I see it clearly as fact. Words mean things. Just as numbers have value, you can add, subtract, multiply and divide them. I just do the math. B.E. Wood
 
ConstitutionCowboy said:
...If it were such a "lock" for the anti crowd if someone were to open that can of worms, the anti crowd would have opened that can a long time ago....
The short answer is that they probably felt no need to. Until Heller there was no solid "individual right" Supreme Court decision. The Second Amendment was still up for grabs, and the "collective right" interpretation was still on the table.

The Supreme Court, as all courts in the U. S., decides cases. Heller dealt only with the D. C. law, and it was necessary to apply the Second Amendment only to the extent required to decide that case. There are many questions regarding the Second Amendment still to be worked out in the courts, and, hopefully, the anti-gun crowd will be content to fight their fight in the courts. Why invite them to a "let's change the Second Amendment" party?
 
Just a thought: If it were such a "lock" for the anti crowd if someone were to open that can of worms, the anti crowd would have opened that can a long time ago.

It's not that it's a lock.
It's that pushing the debate and getting the ball rolling is the hardest part of the process sometimes. For whatever reason, they have chosen not to pursue that avenue of argument - so let's not open that door for them.
 
... For whatever reason, they have chosen not to pursue that avenue of argument - so let's not open that door for them.

The antis haven't pursued that avenue because they've had good luck simply ignoring the amendment or spinning it with interpolation, malapropism, and dissembling. If we gain a lot of ground with similar favorable rulings such as Heller, the antis WILL pick up that can of worms and start ripping off that lid all on their own.

When that happens, we'll be in a defensive position - again - but you're right. We stand on much firmer ground sticking to our "guns" and holding the amendment sacrosanct. Let THEM try to marshal 38 states to go along with them.

Woody
 
The Second Amendment provides that the government shall not "infringe" on the people's right to keep and bear arms. As understood by the Founders, the term "infringe", as it relates to rights, means "to encroach on or upon". This means to invade gradually. Thus, the Second Amendment prohibits the government from interfering with this right, no matter how minimally; no matter how subtly. This includes indirect interference, such as oppressive taxation or regulation.

Furthermore, the use of the command "shall not" was used to eliminate any argument that the right was subject to the government's discretion. The Founders did not use the term "shall not be infringed" by accident but by design. They intended to preclude the government from implementing sophisticated means by which to encroach upon this right. After all, the amendment was designed to be a check against government's abuse of power, and it would be in the government's best interest to encroach upon or eliminate this right. Virginia delegate George Mason stated it most succinctly, "To disarm the people is the best and most effective way to enslave them".

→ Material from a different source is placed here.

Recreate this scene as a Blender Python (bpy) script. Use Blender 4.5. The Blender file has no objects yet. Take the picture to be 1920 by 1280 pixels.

Accordingly, the Founders used specific language in order to obtain a specific result, to secure our right to keep and bear arms for our protection against government. Those who actually believe that the Founders were not deliberate in their drafting of the Second Amendment are either naïve or misinformed.
 
The OP presented an excellent disection of the 2A and the USSC decision.
There will always be some interpratation of the 2A because the authors are dead. No further explanation will be forth coming.

In the disection the author presented that there is a method to ammend the 2A. This is a true statement.

While many of us abhorr the idea of ammending the 2A, it is possible. Gaining consensus would be the difficult part.
And who is to say that it would not be ammended during a left leaning (or right leaning) congressional majority. And then when the wind blows the other way it gets changed (ammended) the other way.

Since Heller v. DC was brought as a complaint to the DC gun ban as being unconstitutional, the decision was that it was unconstitutional. Period.
The balance of Scalia's opinion is of no consiquence as it relates to the decision.